I’m not trying to be anyone’s label or manager or anything like that. I don’t want anything to do with it for the most part. I think everybody wants to do their own thing. 

We’ve also taken artists on tour that have done nothing, so it’s not like every single one was just a sure shot. I’m just happy, and it’s exciting to know someone before it really starts going, so to see 100 gecs happen, to see Brockhampton happen is just like, “Oh, my god.” I remember Brockhampton put out their first mixtape that they did as Brockhampton. You guys at Pigeons & Planes actually posted about it. That’s probably where I saw it. I remember just being like, “Oh, this is it.”

All-American Trash?

Yep, that was it. But regardless, I’m okay now, so I’m not worried about getting anything that I thought I should have.

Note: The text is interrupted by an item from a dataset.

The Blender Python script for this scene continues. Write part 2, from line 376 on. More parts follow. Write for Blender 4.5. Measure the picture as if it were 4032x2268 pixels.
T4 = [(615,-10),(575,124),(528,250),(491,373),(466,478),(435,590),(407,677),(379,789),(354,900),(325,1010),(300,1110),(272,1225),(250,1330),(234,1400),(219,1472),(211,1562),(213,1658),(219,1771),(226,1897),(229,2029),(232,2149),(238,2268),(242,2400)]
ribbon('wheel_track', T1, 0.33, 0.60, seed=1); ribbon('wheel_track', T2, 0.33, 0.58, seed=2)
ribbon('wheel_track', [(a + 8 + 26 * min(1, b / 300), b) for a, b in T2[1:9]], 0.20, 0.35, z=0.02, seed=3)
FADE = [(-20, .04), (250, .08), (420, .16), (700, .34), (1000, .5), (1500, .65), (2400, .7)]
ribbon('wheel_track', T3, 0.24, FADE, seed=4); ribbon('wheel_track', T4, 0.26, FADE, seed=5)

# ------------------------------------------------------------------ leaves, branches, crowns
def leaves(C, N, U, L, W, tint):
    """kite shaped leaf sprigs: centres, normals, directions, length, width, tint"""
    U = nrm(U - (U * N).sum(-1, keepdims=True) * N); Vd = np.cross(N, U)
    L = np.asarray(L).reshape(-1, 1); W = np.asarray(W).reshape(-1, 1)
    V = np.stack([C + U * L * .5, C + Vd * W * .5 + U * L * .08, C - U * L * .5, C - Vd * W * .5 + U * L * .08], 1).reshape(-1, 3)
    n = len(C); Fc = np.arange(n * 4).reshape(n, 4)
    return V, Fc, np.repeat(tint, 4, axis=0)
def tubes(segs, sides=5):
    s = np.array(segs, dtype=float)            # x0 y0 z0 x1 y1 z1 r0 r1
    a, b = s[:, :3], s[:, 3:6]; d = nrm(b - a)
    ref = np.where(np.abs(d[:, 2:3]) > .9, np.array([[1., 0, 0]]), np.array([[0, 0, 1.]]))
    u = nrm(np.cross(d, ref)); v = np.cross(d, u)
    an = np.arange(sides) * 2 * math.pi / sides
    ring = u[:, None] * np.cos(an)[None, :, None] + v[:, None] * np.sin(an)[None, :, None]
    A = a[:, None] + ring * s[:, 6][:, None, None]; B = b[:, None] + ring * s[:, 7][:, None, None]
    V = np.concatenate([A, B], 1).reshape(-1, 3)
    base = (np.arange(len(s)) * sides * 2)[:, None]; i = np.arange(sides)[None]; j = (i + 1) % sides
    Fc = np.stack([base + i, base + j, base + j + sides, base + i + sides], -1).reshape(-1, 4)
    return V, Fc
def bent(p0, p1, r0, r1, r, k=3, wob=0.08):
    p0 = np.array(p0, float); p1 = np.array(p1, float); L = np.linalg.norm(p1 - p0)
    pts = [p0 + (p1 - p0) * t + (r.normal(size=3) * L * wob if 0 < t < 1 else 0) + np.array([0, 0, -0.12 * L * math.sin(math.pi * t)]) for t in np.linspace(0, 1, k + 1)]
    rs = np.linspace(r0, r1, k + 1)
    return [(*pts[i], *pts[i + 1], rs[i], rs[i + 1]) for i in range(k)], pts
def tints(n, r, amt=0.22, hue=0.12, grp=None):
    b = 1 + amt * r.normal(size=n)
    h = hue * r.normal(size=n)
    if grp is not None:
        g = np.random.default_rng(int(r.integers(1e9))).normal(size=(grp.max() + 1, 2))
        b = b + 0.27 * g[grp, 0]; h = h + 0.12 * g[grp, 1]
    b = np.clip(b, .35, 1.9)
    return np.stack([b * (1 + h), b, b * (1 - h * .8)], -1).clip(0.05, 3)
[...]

I just don’t believe any of that anymore. I think 2020 definitely re-aligned my prescription, my vision, and set things into perspective more and I’m just honored to be part of any of that at this point in time. It’s all love for any of these artists that we’ve been with on the journey.

You have to be in it for the long haul. I’ve done it several times, where you think, “I know this person, and I know that person. This kid’s definitely a star. If I just put them in the right places, I think something will happen.” 

Then if it doesn’t happen the way that you thought it would, you’re dealing with someone’s life and their emotions. They’ve put their trust in you. And if it doesn’t happen, you’re talking about a 19, 20, 21-year-old kid. You’re just like, “Oh, fuck, now I’m responsible for this, and they’re going to be leaning on me, thinking that I have some sort of an answer because I know more people.” But the reality of it is, none of us knows what works or doesn’t anymore. We just don’t.